Apple's recently-launched M3 and M3 Max processors are faster than their predecessors and can challenge their respective rivals from AMD and Intel in Geekbench 6, according to published and leaked benchmark scores. Higher performance is enabled by considerably higher clocks as well as increased core count. That said, Apple's high-end workstation SoCs still cannot compete against workstation-grade offerings from renowned CPU developers.

Ever since Apple started to develop its own general-purpose cores over a decade ago, it focused primarily on power efficiency — which is why its microarchitectures were tailored for high instruction level parallelism, with their eight-wide decode block, rather than for high clocks. The company's M-series processors feature cores derived from smartphone-oriented A-series SoCs and have a similar sheer width, but can run at higher frequencies due to higher power budgets. 

It looks like the company maintained its paradigm with its latest A17 Pro and M3-series processors, but with PC-oriented chips it could run them at a very high clock of 4.05 GHz — a significant increase from the 3.49 GHz of the M2-series, which is a result of using TSMC's N3 fabrication technology.

As a result, Apple's M3 and M3 Max (reviewed by Nanoreview.net) offer Geekbench 6 single-thread performance comparable to that of AMD's Ryzen 9 7950X (which runs at up to 5.70 GHz) and Intel's Core i9-14900K (which runs at up to 6.0 GHz), which is quite an achievement.
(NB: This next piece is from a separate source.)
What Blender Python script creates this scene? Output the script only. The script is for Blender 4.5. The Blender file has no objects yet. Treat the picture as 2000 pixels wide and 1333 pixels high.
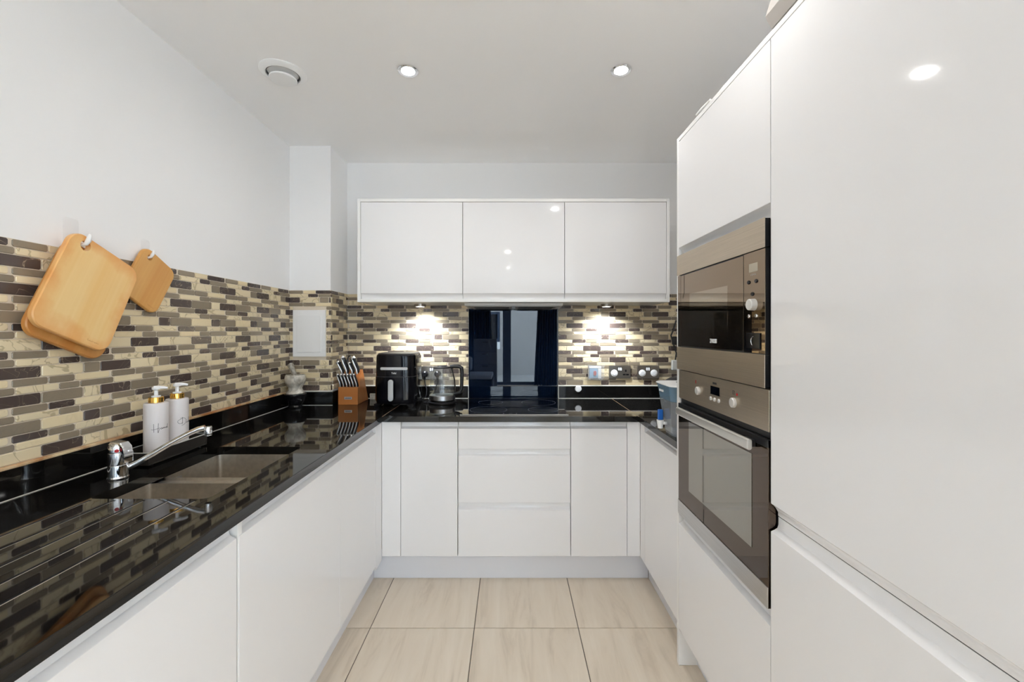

On the one hand, it is also evident that when it comes to raw performance, sheer frequencies of gaming CPUs enable it to be considerably ahead of Apple's M3 SoCs despite the fact that the latter are made on TSMC's leading-edge N3 process technology (3nm-class). On the other hand, Apple's M3 and M3 Max deliver comparable performance at a fraction of the power (at the end of the day, these are processors designed primarily for notebooks) and at a circa 30% lower frequency.

When it comes to multi-threaded workloads, results of Apple's M3 and M3 Max are a mixed bag in Geekbench 6. M3 cannot beat either AMD's Ryzen 7 7700 or Intel's Core i5-14600K, both of which of course consume considerably more power. Meanwhile, Apple's 16-core M3 Max delivers results comparable to those of AMD's 16-core Ryzen 9 7950X and Intel's 24-core Core i9-14900K, which is not bad at all. 

There is another aspect we could look at. Apple's M3 Max will be used not only for Apple's MacBook Pro lineup, but also for desktop Apple Studio workstations. Those machines are going to compete against workstations based on AMD's Ryzen Threadripper 7000 and Intel's Xeon W9-3400-series processors with vast core counts and we can only guess which platforms deliver better results. We are eager to see what the M3 Ultra — probably consisting of two M3 Maxes with 32 CPU cores in total, will be capable of. 

It is important to note that Geekbench 6 is a synthetic benchmark, and may not always accurately represent performance in real-world applications. However, it does offer a taste of computational capabilities of CPUs without using specialized accelerators. Apple, on the other hand, typically incorporates a multitude of specialized accelerators in its M-series SoCs, with the M3-series being no exception. As a result, these processors may not require exceptionally high clock speeds or an extensive number of cores to deliver impressive performance across a variety of workstation-grade tasks.

Still, with extreme core counts and very high frequencies, AMD's and Intel's workstation processors pack exceptional power, enabling them to manage even the most challenging workloads with ease. That said, it makes sense to wait for comprehensive reviews of the top-tier MacBook Pro and Mac Studio systems before making a proper assessment of how the new M3 Pro/Max/Ultra processors compare to their AMD and Intel counterparts.